Мне очень трудно найти учителя Фолкнера. Знаете, я Фолкнера очень люблю, но читать его для меня всегда очень тягостно. Если вы видели его рисунки с их потрясающей просчитанностью, геометричностью, точностью каждой детали, обратите внимание — его романы как раз структурно безупречны (как «Шум и ярость», как «Сарторис», как «Осквернитель праха»). Фолкнер очень чётко всё просчитывает, он совсем не ученик Достоевского в плане мастерства.
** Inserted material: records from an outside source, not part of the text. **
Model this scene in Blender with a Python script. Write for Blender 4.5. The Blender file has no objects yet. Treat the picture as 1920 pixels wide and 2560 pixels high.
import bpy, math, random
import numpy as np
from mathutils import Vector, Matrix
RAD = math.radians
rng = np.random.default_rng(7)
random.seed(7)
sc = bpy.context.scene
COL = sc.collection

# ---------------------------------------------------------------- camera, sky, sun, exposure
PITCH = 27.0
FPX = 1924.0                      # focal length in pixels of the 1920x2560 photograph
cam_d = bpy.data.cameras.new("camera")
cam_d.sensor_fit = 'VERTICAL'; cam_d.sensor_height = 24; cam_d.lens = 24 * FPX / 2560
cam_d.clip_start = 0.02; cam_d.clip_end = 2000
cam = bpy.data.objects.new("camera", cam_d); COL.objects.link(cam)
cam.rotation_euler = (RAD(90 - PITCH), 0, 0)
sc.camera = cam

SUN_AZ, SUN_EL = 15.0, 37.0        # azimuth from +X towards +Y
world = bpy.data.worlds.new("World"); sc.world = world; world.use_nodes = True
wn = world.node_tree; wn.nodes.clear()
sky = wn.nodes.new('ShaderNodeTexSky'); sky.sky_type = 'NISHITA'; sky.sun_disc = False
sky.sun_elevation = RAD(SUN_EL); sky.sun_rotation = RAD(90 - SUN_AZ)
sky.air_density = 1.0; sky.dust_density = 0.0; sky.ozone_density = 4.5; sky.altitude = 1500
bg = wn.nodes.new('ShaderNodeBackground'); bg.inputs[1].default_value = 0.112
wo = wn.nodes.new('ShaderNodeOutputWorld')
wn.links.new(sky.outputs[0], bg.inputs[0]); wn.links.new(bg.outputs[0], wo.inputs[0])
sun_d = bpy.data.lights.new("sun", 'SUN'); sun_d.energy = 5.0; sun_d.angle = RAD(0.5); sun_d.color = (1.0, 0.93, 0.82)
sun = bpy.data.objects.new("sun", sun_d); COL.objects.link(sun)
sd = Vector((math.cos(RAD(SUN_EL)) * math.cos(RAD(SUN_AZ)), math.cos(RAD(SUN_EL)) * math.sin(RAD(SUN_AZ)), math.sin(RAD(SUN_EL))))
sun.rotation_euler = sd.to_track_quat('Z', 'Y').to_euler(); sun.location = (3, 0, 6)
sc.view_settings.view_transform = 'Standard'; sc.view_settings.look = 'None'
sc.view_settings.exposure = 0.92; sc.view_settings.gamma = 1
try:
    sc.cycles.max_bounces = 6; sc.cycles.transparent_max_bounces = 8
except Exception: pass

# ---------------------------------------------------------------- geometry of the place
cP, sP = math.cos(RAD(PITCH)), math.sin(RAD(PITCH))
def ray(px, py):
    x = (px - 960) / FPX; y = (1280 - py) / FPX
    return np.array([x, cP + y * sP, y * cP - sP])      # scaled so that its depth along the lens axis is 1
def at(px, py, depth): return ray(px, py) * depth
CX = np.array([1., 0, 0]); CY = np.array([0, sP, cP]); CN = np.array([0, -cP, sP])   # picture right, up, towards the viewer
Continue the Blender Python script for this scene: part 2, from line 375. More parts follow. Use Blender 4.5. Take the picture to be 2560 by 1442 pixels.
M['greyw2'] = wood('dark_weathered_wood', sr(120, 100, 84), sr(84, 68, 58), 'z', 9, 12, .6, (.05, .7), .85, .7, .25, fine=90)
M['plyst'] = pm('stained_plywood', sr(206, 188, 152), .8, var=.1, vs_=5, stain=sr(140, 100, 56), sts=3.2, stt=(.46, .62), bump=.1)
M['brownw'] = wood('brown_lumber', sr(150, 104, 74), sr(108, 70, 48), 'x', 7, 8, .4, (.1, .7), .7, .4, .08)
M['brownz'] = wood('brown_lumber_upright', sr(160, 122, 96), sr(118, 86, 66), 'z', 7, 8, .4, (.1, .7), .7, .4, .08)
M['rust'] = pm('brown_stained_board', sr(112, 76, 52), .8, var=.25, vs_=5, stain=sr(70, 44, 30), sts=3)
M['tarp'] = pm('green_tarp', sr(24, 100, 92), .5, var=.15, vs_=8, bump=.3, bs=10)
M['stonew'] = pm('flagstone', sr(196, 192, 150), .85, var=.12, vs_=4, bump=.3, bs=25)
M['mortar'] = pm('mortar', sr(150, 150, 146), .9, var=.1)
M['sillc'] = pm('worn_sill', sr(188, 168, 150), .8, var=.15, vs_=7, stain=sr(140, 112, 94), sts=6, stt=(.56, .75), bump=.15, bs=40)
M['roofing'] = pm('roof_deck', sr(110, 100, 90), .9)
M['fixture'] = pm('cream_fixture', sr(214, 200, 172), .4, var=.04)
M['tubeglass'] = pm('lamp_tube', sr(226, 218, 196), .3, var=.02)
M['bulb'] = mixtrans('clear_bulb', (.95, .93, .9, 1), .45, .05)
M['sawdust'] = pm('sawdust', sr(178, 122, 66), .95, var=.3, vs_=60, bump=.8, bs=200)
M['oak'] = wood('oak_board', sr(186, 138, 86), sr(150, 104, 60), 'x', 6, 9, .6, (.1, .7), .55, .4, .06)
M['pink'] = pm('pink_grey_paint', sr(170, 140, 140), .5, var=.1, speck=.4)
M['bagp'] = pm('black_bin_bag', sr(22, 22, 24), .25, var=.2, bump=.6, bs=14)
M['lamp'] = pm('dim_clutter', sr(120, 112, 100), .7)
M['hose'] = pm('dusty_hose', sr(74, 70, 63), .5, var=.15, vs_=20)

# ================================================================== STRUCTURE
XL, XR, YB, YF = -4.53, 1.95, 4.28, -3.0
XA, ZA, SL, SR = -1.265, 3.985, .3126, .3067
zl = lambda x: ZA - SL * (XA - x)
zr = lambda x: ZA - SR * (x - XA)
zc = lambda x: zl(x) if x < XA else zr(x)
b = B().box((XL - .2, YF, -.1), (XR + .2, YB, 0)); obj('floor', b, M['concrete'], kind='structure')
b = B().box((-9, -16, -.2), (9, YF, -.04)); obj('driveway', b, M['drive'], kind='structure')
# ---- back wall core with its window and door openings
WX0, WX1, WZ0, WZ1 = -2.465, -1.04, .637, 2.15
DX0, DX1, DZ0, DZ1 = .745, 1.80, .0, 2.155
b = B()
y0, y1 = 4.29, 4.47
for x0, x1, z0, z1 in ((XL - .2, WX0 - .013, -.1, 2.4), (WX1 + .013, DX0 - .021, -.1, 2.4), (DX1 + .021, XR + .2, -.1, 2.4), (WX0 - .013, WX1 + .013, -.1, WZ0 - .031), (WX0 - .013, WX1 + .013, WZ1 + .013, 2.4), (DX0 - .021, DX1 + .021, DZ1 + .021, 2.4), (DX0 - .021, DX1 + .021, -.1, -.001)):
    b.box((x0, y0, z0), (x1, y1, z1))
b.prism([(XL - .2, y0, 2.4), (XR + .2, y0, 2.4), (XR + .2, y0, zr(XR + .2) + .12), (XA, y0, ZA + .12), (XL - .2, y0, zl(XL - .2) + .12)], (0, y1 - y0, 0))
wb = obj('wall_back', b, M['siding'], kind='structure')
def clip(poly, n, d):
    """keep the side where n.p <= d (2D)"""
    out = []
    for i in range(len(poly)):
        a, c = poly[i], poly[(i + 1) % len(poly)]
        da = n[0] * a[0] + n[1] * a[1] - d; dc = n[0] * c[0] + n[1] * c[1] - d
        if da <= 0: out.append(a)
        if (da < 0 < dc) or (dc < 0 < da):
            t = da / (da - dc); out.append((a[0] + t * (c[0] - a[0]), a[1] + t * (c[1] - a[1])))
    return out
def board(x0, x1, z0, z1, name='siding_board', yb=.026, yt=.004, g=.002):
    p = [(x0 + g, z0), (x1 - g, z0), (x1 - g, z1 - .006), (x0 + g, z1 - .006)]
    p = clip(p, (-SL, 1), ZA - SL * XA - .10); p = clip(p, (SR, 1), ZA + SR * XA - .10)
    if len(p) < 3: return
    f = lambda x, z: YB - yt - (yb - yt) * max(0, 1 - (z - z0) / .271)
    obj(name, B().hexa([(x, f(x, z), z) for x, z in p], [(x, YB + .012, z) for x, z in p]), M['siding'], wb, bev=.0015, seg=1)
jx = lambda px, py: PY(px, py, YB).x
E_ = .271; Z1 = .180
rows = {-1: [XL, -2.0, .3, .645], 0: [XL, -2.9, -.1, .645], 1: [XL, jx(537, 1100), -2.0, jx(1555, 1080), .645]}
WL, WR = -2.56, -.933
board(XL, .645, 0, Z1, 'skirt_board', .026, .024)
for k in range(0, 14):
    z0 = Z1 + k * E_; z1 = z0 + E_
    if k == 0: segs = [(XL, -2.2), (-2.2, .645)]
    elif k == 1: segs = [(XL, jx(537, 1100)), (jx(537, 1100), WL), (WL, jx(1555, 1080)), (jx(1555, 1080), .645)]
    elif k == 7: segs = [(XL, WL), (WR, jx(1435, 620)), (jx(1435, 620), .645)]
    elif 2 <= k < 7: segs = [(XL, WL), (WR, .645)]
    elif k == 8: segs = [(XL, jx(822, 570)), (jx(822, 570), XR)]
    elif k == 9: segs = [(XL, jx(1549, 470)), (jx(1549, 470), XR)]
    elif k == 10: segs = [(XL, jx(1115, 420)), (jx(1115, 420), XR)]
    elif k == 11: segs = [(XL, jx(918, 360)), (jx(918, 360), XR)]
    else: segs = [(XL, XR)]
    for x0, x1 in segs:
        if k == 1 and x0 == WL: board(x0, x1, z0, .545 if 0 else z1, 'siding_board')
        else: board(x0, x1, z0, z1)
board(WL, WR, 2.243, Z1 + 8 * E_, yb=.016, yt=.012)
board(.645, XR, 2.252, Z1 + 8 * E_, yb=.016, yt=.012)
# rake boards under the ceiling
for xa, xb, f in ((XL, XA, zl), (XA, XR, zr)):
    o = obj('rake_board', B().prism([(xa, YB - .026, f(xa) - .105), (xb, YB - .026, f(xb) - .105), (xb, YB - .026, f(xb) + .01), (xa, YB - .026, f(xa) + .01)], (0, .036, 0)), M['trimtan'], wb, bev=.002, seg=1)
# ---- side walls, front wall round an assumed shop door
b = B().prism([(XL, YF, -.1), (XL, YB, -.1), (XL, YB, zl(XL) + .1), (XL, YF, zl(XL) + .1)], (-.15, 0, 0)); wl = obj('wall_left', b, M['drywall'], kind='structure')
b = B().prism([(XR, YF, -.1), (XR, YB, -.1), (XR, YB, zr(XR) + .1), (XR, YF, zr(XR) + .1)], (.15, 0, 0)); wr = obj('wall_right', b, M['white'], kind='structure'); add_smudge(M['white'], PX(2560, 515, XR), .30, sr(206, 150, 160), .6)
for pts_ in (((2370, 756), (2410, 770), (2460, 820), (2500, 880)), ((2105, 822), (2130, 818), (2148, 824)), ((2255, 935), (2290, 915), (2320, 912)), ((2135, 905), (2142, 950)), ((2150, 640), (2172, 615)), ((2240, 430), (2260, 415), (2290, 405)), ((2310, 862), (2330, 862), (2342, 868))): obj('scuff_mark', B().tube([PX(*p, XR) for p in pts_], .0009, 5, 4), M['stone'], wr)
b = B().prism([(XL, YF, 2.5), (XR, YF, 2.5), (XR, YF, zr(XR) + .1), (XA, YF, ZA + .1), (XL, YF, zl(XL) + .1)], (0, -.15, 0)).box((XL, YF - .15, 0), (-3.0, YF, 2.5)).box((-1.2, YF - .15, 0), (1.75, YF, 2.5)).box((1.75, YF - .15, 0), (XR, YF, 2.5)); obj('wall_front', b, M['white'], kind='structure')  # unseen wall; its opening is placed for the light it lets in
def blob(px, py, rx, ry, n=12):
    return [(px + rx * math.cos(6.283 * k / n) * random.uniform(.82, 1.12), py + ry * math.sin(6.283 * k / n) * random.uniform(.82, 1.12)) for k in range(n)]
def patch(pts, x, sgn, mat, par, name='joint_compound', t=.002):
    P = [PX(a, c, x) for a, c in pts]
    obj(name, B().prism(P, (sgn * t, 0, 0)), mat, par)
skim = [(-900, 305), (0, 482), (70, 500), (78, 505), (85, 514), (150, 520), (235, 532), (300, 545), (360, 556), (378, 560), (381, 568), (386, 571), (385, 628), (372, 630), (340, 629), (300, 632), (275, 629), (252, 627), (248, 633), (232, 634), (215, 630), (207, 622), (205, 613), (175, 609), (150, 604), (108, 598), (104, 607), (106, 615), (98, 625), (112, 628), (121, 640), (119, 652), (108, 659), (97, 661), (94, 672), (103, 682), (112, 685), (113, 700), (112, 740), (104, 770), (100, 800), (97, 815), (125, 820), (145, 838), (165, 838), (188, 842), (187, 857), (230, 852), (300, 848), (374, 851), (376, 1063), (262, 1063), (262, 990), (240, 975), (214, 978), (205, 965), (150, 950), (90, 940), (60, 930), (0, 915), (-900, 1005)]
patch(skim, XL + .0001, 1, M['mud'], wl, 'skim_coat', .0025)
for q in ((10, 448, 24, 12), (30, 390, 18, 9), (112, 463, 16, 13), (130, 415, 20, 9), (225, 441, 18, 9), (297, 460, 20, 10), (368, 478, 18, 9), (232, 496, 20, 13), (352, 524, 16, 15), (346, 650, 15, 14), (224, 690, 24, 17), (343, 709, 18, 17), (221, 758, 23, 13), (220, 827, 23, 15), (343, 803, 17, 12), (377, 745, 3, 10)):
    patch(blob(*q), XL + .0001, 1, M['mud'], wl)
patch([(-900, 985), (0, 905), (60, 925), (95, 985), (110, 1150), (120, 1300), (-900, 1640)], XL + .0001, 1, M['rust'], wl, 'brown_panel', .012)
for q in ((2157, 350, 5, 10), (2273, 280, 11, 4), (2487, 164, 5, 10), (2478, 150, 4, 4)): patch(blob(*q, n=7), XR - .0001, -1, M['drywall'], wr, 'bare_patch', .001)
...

Насчёт Голдинга не знаю, тоже мне трудно говорить, потому что притчи Голдинга… Вот он скорее, может быть, ученик кого-то из американских романтиков. У Чехова они все учились, хотя Моэм говорил, что Чехов слишком меланхоличен, нужно больше разнообразия. Но как раз, мне кажется, Чехов — это отец европейского абсурдизма. Уж драматургически точно и Беккет, и Ионеско вышли из него. Мне кажется, Чехов повлиял больше, чем Достоевский, — может быть, в силу изящества формы. Запад вообще очень внимателен к форме. Именно поэтому, скажем, Тургенев — главный учитель западных романистов.
«Помогите осилить леоновскую «Пирамиду»».
Да не надо! Не идёт — и не надо. Знаете, есть хороший способ читать литературу (сейчас на меня ополчатся все учителя): вы пропускайте скучное. Скучно? Пропускайте. Ну зачем съедать всю еду? Можно же съесть то, что вкусно. «Пирамида» — это роман не для чтения подряд. Человек писал его пятьдесят лет. Помню, я Аннинскому отнёс роман на рецензию, и он мне честно сказал: «Я не буду это рецензировать. Человек пятьдесят лет писал, а я тебе буду за три недели рецензировать? Нельзя». Поэтому я бы так предложил поступать с «Пирамидой»: вы всё, что касается Дуни и Дымкова, читайте; всё, что касается Матвея и Лоскутова, читайте; всё, что касается Шатаницкого, можно читать выборочно, пролистывая, там много лишнего; а всё, что касается Сорокина и Бамбалски, просто пропускайте, потому что это плохо, скучно.
«Считаете ли вы современными героев «Мёртвых душ»?»
Конечно. Только мне очень грустно, что это так.